Thursday, June 12, 2008

Cracked Marble and Dresses


A-bombed Eucalyptus Tree at Hiroshima Castle


Today she kept whispering to herself, "I love Japan," as she rubbed her soft paper with black lumber crayons over the old Hiroshima Bank floors, cracked marble teller counters and walls. Somehow the bank withstood the A-bomb - one of the only buildings to do so - and was actually used as bank until 1992. She wonders why the security guard suddenly got angry with her at the bank as she was about to do another rubbing of the floor. He was the same one she photographed the week before and who had been so friendly and had given her approval today to do more rubbings. He angrily crossed his arms into a forbidding X and said, "too much time. too much time." She packed up her paper in her big black tube. Coincidentally, her favourite thrift shop - in the basement of BOOK OFF where lots of people read Manga books in the aisles - is directly across the street. After making seven rubbings of cracks, fissures, holes and a 1960 monument to HAIR from the Hiroshima Hairdressers Association, she finds 3 more incredible thrift shop dresses: a long denim industrial comme des garcons apron type dress; a bright orange cotton dress with shoulder pockets and metal buttons down the back and a full skirt; a foo-foo green and black cinched short dress with beige silk showing along the hemline. She can not believe her luck in finding so many dresses that actually fit her in Japan. She has a delicious sushi lunch at Nobu and takes a taxi home, feeling quite spoiled and accomplished.

She is struck by Ariel Dorfman's email - a forwarded piece published in Salon.com yesterday,
My Paulina, my country - During the making of a film about my exile from Chile, I finally met the anonymous woman who saved my life during Pinochet's murderous reign. She realizes that Chile is not Japan is not Germany is not Nicaragua - is not so many places that have been decimated, leveled, brutalized, torn apart and rebuilt upon the bones and blood and ashes of so many civilians - that each city, nation, body is historically specific and unique, and yet, there is a similar and familiar experience of these places: the need to mark history, to make visible the invisible, to make absence present, to remember and reconcile, to find hope in all the darkness, to realize the impossibility of representation and reconciliation, to witness the continuing trauma and aftermath - decades later. Some form of capitalism has taken root in every one of these places, a justification of expenditures (and profit) outweigh lives and truth. Perhaps it is only similar and familiar to a tourist, someone who did not live through the torture and atrocities - someone like her. She believes she would have the impulse to make rubbings of floors and walls and trees in Guatemala, Iraq, Vietnam and Chile, if she was there. She is anxious to get these rubbings into the darkroom to print through them like negatives, to watch the black become white and the white cracks and holes become black, a glowing dark ghost of a place, barely illuminated, but there and yet, not there.

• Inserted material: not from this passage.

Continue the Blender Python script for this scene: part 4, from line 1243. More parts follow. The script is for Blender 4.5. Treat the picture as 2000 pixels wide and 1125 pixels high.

She hasn't been carrying her cameras around with her. She just can't focus on more than one project at a time. So she misses some fabulous moments. Out of every 100 pictures she takes though, she only loves about 3. So maybe she isn't missing much but experiencing more.

The family takes a taxi from the YMCA to Senda Park, a park they haven't been to before, to meet Emi and Myles - a beautiful Japanese woman from Hiroshima, married to a Burmese man in the States, who teaches Japanese at MIT and her 2 year old son - for a picnic. Myles turns 3 tomorrow. They are thrilled to discover that this is a new park with an expansive playground - no rusty or broken steel pipes, no puddles beneath the swings and no cat poop at the base of the slide ladders. This playground has extremely long and curving slides that roll, a rope tunnel, swings, stone funnels and cones for climbing, bridges, wooden hills and more. They eat sandwiches and bento boxes, plums, pretzels and apples. All of sudden Myles is nowhere to be found and they all start to panic, but especially Emi. "Myles! Myles!" They all shout. Guthrie is told to sit tight on top of the hill with Harper as the three adults go on a wild and hysterical hunt. Emi calls 911 and then David finds him - all the way across a huge soccer field, wandering up the stairs. David and elin had never seen such fear on anyone's face as they had seen on Emi's. They all hugged and caught their breath and went to play ball. Myles had no idea that anything out of the ordinary had happened. They all sang happy birthday to him and then took a taxi home for a bath and orange and strawberry sorbet.